Scope, scope and scope.
Scope is a hard thing to define. As a designer I maintained constant awareness of the magnitude we’re going for the whole time. Although we did overscoped, I said yes because I believed that it was still within reach, but we just had to push harder. But what if we aimed for something a bit bigger than that? Would we be able to complete before semester ends? I’m not so sure about that.
From my experience, overscoping generally ends in only two cases: either the product is not complete, or the product is complete but in very bad shape. I’d say that for our case, it was more of the latter.
Passion
I’m glad to be on this team. We maintained the passion we had when we set out on our journey, and I believe if we hadn’t kept that attitude, given the time and workload pressure we’d fall apart mid-way.

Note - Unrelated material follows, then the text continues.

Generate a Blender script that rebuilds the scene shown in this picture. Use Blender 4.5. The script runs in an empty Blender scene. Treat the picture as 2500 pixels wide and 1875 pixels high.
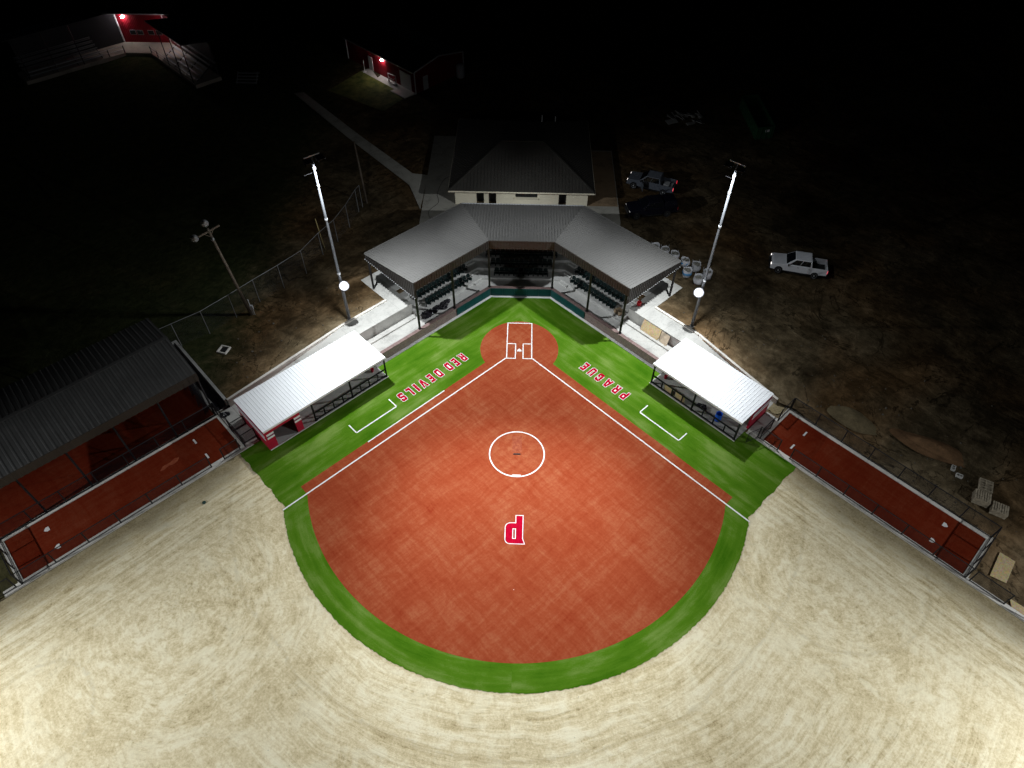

Speaking of passion, I’d like to apologize for sometimes pushing my teammates a little bit too hard. I know that for Tina, it wasn’t an easy task at all since we needed different sets of tiles for each room; and for Max, he had to deal with both back-end (communications with the problem server) AND front-end (Unity). But I’m glad we all made it through.
So yeah. I might be adding in more in the future, but these are my thoughts for now. Thanks for reading, and

thanks for the great semester, team.